Stated goal:
Extract each line of the data below exactly as written.
----
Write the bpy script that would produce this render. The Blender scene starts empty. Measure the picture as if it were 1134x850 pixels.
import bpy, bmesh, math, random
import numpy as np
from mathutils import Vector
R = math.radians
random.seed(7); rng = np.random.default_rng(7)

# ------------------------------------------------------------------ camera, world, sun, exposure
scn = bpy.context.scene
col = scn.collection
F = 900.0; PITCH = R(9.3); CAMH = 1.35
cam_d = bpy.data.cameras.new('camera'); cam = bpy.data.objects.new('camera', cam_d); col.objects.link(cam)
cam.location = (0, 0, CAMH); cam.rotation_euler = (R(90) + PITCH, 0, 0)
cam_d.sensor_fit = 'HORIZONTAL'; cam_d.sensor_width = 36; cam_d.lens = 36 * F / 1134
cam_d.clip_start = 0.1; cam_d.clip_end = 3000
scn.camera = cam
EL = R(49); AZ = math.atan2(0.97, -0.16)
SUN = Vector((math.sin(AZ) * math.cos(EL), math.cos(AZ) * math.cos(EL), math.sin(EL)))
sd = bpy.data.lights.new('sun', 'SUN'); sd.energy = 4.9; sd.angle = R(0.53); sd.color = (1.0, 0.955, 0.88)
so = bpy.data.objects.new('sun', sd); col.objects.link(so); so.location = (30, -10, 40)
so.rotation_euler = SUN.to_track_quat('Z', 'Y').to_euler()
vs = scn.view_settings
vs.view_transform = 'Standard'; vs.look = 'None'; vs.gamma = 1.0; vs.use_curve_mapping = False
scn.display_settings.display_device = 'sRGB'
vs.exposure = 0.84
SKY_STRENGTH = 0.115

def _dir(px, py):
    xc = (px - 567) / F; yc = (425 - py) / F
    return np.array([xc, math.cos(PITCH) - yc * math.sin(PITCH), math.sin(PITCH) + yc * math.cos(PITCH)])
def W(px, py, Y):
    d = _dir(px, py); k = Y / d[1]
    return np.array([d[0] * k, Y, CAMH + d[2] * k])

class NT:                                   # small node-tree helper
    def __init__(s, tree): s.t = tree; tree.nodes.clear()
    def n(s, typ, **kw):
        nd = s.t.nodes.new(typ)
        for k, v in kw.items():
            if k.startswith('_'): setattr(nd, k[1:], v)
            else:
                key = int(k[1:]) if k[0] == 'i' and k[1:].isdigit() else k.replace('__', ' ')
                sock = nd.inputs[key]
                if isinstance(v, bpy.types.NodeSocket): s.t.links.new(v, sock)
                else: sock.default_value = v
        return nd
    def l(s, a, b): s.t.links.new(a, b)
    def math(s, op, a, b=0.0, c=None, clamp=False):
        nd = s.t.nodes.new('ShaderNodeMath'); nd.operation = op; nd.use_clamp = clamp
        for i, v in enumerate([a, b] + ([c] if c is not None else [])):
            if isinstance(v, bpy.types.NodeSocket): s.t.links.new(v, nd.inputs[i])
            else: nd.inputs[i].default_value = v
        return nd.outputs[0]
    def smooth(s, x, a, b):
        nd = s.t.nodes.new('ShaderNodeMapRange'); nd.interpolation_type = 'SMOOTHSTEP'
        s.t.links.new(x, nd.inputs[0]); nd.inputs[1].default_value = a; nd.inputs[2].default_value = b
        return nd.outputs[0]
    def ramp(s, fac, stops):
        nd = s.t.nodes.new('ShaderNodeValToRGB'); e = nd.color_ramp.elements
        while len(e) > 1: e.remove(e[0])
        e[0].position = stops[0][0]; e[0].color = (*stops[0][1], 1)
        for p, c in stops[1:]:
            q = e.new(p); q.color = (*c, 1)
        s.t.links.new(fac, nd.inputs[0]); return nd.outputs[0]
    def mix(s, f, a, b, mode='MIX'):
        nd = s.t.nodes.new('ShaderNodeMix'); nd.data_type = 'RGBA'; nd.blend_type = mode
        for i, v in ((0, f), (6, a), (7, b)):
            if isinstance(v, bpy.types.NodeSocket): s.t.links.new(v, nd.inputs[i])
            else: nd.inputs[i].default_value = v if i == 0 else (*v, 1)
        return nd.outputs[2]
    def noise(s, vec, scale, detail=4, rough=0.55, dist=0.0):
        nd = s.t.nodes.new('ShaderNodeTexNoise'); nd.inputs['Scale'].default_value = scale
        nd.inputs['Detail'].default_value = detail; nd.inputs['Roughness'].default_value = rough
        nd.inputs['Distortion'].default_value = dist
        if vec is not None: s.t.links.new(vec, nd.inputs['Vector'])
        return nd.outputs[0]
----
Right answer:
Write the bpy script that would produce this render. The Blender scene starts empty. Measure the picture as if it were 1134x850 pixels.
import bpy, bmesh, math, random
import numpy as np
from mathutils import Vector
R = math.radians
random.seed(7); rng = np.random.default_rng(7)

# ------------------------------------------------------------------ camera, world, sun, exposure
scn = bpy.context.scene
col = scn.collection
F = 900.0; PITCH = R(9.3); CAMH = 1.35
cam_d = bpy.data.cameras.new('camera'); cam = bpy.data.objects.new('camera', cam_d); col.objects.link(cam)
cam.location = (0, 0, CAMH); cam.rotation_euler = (R(90) + PITCH, 0, 0)
cam_d.sensor_fit = 'HORIZONTAL'; cam_d.sensor_width = 36; cam_d.lens = 36 * F / 1134
cam_d.clip_start = 0.1; cam_d.clip_end = 3000
scn.camera = cam
EL = R(49); AZ = math.atan2(0.97, -0.16)
SUN = Vector((math.sin(AZ) * math.cos(EL), math.cos(AZ) * math.cos(EL), math.sin(EL)))
sd = bpy.data.lights.new('sun', 'SUN'); sd.energy = 4.9; sd.angle = R(0.53); sd.color = (1.0, 0.955, 0.88)
so = bpy.data.objects.new('sun', sd); col.objects.link(so); so.location = (30, -10, 40)
so.rotation_euler = SUN.to_track_quat('Z', 'Y').to_euler()
vs = scn.view_settings
vs.view_transform = 'Standard'; vs.look = 'None'; vs.gamma = 1.0; vs.use_curve_mapping = False
scn.display_settings.display_device = 'sRGB'
vs.exposure = 0.84
SKY_STRENGTH = 0.115

def _dir(px, py):
    xc = (px - 567) / F; yc = (425 - py) / F
    return np.array([xc, math.cos(PITCH) - yc * math.sin(PITCH), math.sin(PITCH) + yc * math.cos(PITCH)])
def W(px, py, Y):
    d = _dir(px, py); k = Y / d[1]
    return np.array([d[0] * k, Y, CAMH + d[2] * k])

class NT:                                   # small node-tree helper
    def __init__(s, tree): s.t = tree; tree.nodes.clear()
    def n(s, typ, **kw):
        nd = s.t.nodes.new(typ)
        for k, v in kw.items():
            if k.startswith('_'): setattr(nd, k[1:], v)
            else:
                key = int(k[1:]) if k[0] == 'i' and k[1:].isdigit() else k.replace('__', ' ')
                sock = nd.inputs[key]
                if isinstance(v, bpy.types.NodeSocket): s.t.links.new(v, sock)
                else: sock.default_value = v
        return nd
    def l(s, a, b): s.t.links.new(a, b)
    def math(s, op, a, b=0.0, c=None, clamp=False):
        nd = s.t.nodes.new('ShaderNodeMath'); nd.operation = op; nd.use_clamp = clamp
        for i, v in enumerate([a, b] + ([c] if c is not None else [])):
            if isinstance(v, bpy.types.NodeSocket): s.t.links.new(v, nd.inputs[i])
            else: nd.inputs[i].default_value = v
        return nd.outputs[0]
    def smooth(s, x, a, b):
        nd = s.t.nodes.new('ShaderNodeMapRange'); nd.interpolation_type = 'SMOOTHSTEP'
        s.t.links.new(x, nd.inputs[0]); nd.inputs[1].default_value = a; nd.inputs[2].default_value = b
        return nd.outputs[0]
    def ramp(s, fac, stops):
        nd = s.t.nodes.new('ShaderNodeValToRGB'); e = nd.color_ramp.elements
        while len(e) > 1: e.remove(e[0])
        e[0].position = stops[0][0]; e[0].color = (*stops[0][1], 1)
        for p, c in stops[1:]:
            q = e.new(p); q.color = (*c, 1)
        s.t.links.new(fac, nd.inputs[0]); return nd.outputs[0]
    def mix(s, f, a, b, mode='MIX'):
        nd = s.t.nodes.new('ShaderNodeMix'); nd.data_type = 'RGBA'; nd.blend_type = mode
        for i, v in ((0, f), (6, a), (7, b)):
            if isinstance(v, bpy.types.NodeSocket): s.t.links.new(v, nd.inputs[i])
            else: nd.inputs[i].default_value = v if i == 0 else (*v, 1)
        return nd.outputs[2]
    def noise(s, vec, scale, detail=4, rough=0.55, dist=0.0):
        nd = s.t.nodes.new('ShaderNodeTexNoise'); nd.inputs['Scale'].default_value = scale
        nd.inputs['Detail'].default_value = detail; nd.inputs['Roughness'].default_value = rough
        nd.inputs['Distortion'].default_value = dist
        if vec is not None: s.t.links.new(vec, nd.inputs['Vector'])
        return nd.outputs[0]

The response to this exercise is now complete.